§ **WHAT IS BEING ASKED**:
State how many lines of the data contain the word "objects", and write nothing besides the number.

§ **INFORMATION SUPPLIED**:
--------------------------------
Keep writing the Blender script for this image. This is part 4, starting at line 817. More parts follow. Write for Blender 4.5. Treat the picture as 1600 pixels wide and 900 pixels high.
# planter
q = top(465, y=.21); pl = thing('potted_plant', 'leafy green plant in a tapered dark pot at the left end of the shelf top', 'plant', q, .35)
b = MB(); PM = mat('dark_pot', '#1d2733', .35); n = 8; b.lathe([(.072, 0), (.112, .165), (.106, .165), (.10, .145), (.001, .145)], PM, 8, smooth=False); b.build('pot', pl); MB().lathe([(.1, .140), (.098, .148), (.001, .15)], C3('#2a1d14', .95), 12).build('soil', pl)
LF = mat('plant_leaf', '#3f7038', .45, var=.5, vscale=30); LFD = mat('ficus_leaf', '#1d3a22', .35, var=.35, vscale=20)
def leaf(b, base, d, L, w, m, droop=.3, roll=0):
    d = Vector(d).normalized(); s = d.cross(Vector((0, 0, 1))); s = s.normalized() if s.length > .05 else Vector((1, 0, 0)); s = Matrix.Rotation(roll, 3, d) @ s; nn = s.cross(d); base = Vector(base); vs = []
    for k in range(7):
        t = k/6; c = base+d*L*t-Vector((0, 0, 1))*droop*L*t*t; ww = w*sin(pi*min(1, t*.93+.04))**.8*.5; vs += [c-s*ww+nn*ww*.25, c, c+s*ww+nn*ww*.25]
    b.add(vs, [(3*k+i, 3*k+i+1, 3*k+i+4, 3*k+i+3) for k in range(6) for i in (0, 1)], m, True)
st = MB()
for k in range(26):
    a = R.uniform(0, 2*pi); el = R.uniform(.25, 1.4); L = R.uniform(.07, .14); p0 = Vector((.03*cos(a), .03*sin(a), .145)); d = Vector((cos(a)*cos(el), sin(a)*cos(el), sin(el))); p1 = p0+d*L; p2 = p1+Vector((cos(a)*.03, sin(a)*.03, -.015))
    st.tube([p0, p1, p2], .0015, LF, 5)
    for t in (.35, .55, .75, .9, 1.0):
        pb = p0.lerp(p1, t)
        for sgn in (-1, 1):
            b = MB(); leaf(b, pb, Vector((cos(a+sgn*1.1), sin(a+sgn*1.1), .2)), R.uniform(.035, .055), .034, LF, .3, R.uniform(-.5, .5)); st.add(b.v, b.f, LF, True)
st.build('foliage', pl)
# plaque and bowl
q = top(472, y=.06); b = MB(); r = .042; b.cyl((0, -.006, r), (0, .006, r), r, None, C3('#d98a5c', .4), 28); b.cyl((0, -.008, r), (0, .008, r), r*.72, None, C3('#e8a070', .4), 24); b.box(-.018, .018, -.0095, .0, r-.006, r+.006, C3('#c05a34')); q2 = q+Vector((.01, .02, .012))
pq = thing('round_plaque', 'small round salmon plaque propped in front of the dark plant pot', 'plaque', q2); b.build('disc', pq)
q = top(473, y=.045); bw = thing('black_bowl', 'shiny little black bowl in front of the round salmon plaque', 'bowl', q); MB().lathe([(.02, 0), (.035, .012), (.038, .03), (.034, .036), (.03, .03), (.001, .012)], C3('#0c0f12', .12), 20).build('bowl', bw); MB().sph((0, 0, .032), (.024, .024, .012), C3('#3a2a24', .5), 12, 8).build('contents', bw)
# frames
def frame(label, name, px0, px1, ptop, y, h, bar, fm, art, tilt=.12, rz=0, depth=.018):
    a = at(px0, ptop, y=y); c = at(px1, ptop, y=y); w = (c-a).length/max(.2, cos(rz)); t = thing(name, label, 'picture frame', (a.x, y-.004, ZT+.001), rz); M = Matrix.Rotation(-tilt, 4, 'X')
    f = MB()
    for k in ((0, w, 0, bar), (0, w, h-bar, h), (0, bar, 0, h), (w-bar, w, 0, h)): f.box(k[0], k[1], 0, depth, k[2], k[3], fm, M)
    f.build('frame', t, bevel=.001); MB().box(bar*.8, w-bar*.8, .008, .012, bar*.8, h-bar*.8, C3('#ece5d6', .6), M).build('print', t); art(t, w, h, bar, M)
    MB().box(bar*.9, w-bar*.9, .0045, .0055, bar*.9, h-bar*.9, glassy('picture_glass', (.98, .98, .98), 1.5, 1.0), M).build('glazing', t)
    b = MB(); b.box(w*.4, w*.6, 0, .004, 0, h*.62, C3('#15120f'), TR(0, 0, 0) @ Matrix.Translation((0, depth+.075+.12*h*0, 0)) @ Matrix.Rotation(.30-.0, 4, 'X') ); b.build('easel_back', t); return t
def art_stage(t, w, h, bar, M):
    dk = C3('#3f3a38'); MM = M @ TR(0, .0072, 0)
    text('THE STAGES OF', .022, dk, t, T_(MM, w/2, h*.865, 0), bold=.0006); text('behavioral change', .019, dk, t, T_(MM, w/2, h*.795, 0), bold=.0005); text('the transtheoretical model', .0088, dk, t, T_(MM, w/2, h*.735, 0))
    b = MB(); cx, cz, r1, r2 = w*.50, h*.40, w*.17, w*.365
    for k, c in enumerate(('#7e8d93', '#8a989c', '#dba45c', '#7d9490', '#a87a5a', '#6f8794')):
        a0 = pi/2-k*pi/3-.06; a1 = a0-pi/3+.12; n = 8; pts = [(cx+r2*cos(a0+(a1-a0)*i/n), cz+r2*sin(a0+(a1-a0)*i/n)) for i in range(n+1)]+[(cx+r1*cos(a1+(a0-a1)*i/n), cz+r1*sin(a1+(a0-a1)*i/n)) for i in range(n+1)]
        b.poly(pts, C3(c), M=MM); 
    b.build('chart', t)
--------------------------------
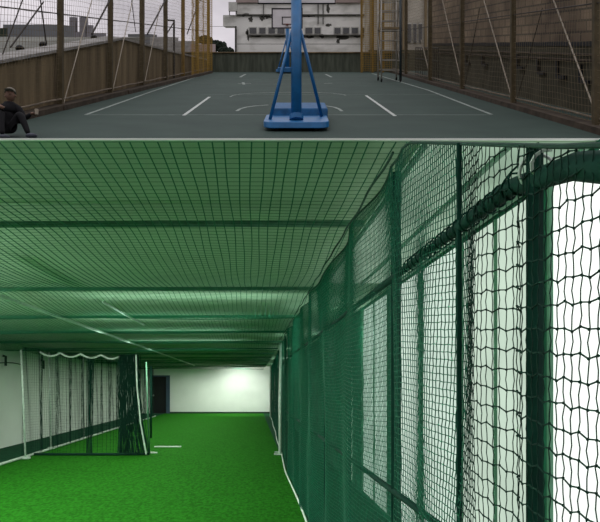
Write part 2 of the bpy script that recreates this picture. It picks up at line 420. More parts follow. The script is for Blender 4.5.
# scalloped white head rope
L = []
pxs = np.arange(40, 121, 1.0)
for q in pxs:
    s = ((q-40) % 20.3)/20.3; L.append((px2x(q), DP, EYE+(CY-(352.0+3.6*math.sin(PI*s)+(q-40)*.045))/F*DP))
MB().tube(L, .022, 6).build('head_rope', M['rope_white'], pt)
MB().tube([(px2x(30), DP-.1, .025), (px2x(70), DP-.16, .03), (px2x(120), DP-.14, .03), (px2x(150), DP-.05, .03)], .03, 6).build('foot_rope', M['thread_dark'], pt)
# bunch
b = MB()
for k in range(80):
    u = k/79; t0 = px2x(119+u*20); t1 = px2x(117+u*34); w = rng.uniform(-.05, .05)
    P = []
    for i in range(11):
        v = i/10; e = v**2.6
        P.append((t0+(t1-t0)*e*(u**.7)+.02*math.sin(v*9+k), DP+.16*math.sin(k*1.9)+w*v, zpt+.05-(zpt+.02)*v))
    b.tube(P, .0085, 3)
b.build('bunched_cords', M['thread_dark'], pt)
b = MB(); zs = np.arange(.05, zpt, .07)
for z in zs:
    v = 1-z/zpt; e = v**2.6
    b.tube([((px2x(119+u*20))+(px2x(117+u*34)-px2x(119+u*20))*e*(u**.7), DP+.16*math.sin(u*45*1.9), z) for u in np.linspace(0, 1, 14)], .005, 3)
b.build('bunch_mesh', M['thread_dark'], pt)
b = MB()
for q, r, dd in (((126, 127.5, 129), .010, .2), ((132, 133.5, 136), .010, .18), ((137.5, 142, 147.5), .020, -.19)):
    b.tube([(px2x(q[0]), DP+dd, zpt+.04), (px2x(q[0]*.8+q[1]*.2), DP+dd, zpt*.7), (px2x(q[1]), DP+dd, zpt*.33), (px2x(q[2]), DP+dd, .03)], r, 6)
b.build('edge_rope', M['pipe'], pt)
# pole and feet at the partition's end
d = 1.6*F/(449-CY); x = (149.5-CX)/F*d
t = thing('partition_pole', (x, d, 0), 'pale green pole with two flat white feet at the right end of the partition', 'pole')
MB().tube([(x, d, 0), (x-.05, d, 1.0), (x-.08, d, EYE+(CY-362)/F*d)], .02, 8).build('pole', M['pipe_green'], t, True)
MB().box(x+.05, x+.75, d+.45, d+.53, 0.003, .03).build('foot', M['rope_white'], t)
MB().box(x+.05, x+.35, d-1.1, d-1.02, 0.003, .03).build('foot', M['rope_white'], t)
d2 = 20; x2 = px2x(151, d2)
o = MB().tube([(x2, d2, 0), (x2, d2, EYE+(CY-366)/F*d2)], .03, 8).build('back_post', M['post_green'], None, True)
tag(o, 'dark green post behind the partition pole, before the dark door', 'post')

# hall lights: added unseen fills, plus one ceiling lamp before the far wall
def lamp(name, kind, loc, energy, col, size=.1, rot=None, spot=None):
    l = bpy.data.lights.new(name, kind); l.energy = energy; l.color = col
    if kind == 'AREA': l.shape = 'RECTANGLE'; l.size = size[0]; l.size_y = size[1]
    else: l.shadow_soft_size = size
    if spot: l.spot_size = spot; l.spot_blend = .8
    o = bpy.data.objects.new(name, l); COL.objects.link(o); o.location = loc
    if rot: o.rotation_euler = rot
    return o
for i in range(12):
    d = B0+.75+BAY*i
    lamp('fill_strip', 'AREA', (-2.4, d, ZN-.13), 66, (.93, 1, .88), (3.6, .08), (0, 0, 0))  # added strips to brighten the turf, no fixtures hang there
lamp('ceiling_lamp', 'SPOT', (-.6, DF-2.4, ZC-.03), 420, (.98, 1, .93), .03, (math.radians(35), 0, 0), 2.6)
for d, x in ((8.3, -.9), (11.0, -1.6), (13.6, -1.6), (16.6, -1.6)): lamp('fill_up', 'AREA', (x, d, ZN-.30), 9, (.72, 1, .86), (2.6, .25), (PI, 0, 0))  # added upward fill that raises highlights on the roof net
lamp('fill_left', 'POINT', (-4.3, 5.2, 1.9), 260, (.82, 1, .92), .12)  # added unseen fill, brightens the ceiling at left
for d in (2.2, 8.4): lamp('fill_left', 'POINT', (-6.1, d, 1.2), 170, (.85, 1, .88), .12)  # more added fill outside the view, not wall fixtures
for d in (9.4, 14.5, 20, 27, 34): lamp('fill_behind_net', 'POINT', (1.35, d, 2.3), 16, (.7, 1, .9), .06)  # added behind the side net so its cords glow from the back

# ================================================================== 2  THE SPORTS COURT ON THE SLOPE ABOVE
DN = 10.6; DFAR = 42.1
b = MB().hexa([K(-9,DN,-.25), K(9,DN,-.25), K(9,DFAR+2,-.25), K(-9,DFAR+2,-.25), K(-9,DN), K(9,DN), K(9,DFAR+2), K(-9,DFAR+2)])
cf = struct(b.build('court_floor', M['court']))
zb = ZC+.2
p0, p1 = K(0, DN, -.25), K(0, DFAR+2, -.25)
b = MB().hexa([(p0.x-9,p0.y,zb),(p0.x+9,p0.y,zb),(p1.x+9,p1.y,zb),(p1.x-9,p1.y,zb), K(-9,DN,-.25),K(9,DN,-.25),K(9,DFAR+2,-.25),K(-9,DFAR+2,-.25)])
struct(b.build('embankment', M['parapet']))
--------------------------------
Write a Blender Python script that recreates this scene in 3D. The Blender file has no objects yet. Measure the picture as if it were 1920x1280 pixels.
--------------------------------
§ **PROBLEM SOLUTION**:
2